[Exercise brief]:
Filter the listing and keep only the lines with the word "pixels".

[Provided material]:
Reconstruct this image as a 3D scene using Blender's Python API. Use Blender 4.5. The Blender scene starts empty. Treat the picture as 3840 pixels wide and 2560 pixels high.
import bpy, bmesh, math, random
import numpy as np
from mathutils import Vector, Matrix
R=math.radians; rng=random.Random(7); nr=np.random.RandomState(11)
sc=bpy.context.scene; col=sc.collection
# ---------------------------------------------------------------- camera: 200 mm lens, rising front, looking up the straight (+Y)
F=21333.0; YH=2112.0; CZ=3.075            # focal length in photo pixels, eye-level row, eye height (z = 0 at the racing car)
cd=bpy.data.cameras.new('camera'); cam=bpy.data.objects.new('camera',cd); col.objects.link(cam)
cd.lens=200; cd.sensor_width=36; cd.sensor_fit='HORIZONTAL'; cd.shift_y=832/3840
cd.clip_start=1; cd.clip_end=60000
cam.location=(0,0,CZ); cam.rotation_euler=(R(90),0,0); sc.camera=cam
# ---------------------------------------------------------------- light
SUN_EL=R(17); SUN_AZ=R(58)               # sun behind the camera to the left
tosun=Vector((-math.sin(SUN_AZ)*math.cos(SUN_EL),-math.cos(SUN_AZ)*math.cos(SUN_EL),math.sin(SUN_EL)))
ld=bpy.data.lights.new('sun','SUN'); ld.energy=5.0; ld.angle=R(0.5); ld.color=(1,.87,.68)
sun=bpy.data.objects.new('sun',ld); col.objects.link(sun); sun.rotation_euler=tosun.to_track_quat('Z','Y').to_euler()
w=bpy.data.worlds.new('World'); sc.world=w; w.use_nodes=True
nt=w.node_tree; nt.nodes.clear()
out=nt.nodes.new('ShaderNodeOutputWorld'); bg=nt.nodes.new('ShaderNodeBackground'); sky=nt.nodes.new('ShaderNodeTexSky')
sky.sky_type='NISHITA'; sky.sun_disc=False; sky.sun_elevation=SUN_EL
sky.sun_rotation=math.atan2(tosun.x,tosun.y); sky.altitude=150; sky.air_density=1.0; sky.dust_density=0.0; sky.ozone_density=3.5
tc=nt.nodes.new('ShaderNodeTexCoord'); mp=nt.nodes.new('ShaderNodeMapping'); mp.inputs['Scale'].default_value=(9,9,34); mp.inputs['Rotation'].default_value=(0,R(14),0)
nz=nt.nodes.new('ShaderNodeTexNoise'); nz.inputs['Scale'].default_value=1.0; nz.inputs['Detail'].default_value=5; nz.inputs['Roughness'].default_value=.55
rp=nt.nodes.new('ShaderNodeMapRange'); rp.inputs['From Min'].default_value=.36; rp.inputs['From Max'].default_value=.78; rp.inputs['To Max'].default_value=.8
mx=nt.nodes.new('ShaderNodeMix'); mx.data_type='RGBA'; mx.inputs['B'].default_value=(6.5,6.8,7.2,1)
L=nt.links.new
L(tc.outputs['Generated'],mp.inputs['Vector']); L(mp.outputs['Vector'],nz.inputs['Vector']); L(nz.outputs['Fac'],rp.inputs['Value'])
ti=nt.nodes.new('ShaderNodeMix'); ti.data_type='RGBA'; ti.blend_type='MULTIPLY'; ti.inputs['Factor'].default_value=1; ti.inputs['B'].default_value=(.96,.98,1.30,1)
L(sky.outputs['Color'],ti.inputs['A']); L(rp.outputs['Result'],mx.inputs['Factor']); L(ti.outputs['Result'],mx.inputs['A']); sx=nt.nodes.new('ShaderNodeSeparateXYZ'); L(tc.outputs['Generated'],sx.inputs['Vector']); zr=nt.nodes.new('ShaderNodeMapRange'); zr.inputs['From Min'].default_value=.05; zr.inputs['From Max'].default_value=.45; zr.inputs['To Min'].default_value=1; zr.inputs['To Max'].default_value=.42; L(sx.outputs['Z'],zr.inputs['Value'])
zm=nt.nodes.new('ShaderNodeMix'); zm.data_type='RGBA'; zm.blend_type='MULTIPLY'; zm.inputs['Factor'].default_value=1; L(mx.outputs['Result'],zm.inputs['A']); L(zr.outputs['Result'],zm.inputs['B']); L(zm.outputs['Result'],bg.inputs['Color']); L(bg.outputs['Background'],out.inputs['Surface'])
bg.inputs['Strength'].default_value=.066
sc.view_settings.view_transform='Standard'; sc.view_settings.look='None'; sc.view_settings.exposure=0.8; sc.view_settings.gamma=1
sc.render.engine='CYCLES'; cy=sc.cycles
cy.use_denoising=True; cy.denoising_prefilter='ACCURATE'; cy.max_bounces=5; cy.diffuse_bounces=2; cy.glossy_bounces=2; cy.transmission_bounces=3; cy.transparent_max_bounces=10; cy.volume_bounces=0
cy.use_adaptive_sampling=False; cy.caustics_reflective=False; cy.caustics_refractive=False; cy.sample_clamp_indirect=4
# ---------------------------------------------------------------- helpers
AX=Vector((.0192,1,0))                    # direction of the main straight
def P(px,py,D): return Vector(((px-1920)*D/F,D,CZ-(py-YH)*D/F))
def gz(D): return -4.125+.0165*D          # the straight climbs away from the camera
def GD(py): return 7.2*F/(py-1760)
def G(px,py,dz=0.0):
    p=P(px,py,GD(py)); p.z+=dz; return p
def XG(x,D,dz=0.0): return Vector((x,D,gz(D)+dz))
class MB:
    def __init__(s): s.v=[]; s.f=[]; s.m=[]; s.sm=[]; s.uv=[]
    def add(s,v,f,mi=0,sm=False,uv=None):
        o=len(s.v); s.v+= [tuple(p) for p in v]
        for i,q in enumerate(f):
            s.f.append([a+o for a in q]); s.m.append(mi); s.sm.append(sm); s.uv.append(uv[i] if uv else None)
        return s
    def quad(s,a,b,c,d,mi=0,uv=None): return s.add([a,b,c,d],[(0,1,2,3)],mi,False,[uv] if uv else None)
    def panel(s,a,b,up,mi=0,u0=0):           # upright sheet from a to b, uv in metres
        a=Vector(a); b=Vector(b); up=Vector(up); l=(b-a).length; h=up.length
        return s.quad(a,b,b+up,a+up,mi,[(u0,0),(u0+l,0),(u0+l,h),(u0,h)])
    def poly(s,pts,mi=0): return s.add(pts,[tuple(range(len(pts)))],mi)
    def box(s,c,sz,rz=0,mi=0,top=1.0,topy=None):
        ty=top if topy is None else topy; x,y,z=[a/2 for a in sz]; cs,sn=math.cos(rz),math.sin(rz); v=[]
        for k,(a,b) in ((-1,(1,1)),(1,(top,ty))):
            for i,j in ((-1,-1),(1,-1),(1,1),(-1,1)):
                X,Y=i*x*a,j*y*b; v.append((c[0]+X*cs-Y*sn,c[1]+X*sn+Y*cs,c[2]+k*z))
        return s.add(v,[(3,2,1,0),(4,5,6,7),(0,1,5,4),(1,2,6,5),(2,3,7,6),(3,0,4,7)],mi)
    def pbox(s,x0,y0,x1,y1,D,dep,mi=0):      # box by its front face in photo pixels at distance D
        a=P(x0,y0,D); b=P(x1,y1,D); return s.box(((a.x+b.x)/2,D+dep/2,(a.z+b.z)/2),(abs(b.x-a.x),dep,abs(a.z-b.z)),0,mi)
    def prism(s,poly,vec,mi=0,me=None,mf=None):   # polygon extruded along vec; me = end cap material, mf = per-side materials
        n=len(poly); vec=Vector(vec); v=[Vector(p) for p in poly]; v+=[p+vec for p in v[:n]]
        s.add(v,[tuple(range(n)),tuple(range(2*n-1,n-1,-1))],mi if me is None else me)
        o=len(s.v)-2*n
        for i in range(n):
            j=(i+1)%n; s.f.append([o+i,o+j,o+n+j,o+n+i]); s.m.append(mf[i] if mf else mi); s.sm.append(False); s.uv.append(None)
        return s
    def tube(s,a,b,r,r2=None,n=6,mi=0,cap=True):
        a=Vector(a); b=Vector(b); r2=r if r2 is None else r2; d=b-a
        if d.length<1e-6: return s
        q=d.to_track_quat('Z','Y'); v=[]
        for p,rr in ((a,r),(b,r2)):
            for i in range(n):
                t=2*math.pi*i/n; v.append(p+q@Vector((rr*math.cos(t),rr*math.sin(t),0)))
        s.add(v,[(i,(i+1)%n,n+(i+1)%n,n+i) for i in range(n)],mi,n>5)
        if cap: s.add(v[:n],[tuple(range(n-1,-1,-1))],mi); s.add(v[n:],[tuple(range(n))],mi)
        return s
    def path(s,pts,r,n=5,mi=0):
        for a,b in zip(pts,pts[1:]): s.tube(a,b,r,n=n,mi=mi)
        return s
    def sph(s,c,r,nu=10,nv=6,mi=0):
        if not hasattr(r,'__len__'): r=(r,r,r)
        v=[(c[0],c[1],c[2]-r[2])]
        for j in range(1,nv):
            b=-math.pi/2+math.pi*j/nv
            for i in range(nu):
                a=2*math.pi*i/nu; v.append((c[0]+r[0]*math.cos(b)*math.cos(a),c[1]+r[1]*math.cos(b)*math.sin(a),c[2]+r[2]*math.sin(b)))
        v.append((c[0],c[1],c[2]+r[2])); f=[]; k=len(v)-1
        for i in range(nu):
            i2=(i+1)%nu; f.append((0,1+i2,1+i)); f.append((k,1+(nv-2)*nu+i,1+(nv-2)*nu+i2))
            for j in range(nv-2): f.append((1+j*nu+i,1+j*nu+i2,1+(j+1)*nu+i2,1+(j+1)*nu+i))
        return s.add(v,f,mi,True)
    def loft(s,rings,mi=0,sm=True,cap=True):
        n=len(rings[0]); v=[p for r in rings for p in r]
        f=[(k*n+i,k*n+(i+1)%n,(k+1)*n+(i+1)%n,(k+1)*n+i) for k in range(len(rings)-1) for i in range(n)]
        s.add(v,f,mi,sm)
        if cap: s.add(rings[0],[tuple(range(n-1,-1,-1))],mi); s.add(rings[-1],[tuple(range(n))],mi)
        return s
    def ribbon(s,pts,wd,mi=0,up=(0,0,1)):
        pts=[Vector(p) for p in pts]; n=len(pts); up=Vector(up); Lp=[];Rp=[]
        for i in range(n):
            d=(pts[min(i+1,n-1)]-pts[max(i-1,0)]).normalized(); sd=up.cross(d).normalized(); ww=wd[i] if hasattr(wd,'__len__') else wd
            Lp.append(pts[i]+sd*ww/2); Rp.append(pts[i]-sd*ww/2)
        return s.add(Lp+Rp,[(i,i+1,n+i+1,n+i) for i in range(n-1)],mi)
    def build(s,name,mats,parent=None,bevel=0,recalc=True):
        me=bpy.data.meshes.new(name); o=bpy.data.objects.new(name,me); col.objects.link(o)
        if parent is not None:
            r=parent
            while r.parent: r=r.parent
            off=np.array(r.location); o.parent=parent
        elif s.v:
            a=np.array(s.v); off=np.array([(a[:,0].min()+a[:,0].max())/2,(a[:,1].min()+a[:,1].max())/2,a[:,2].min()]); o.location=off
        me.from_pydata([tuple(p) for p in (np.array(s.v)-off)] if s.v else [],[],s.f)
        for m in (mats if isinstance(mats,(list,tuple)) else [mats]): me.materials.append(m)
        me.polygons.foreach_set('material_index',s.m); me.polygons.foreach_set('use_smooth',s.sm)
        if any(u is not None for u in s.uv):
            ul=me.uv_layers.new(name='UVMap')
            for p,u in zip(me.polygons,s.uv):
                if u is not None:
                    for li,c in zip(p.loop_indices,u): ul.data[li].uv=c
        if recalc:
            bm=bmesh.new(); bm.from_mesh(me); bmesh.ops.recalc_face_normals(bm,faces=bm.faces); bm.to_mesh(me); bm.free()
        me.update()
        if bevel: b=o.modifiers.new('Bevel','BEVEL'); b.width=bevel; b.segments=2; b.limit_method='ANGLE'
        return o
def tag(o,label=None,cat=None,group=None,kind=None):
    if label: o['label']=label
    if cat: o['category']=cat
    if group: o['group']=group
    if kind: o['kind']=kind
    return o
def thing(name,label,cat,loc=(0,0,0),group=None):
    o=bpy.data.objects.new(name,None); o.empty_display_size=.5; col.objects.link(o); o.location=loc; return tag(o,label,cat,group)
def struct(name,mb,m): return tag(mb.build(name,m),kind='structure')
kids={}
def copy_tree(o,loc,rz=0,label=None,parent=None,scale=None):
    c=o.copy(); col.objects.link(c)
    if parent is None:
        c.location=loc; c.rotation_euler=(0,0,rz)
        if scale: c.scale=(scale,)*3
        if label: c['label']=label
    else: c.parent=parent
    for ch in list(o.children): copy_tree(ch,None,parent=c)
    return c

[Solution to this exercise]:
Reconstruct this image as a 3D scene using Blender's Python API. Use Blender 4.5. The Blender scene starts empty. Treat the picture as 3840 pixels wide and 2560 pixels high.
F=21333.0; YH=2112.0; CZ=3.075            # focal length in photo pixels, eye-level row, eye height (z = 0 at the racing car)
    def pbox(s,x0,y0,x1,y1,D,dep,mi=0):      # box by its front face in photo pixels at distance D